OTTAWA — Canada and its Lima Group allies will use their Monday meeting in Ottawa to find new ways — including financial — to support the Venezuelan opposition and ease the refugee crisis in neighbouring Brazil and Colombia.

The agenda for the gathering of foreign ministers from more than a dozen of Canada’s Western Hemisphere allies was still being finalized on Friday, in part because of the speed at which the Venezuelan crisis is unfolding.

Foreign Affairs Minister Chrystia Freeland will host the meeting two days after Saturday’s scheduled national street protests in Venezuela aimed at pressing the country’s socialist leader, Nicolas Maduro, to vacate the presidency.

Canada has already contributed $2.2 million for the humanitarian crisis in Venezuela that has forced three million people from their homes, sending ripples across the region.

Sources say Canada won’t be adding to that fund because Maduro won’t allow proper humanitarian access to the country.

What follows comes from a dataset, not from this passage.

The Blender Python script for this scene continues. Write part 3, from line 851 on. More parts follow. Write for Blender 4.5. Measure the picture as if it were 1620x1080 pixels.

And while they stress Monday’s meeting is not a pledging conference, sources said the discussions will include looking at new political and financial ways to support the politician they see as the country’s true interim president: parliamentary leader Juan Guaido.

One source framed a central question for the talks as: “How can we continue to pressure Maduro in such a way that he steps down to allow for a new election? What more can we be doing in terms of financial support but also general support?”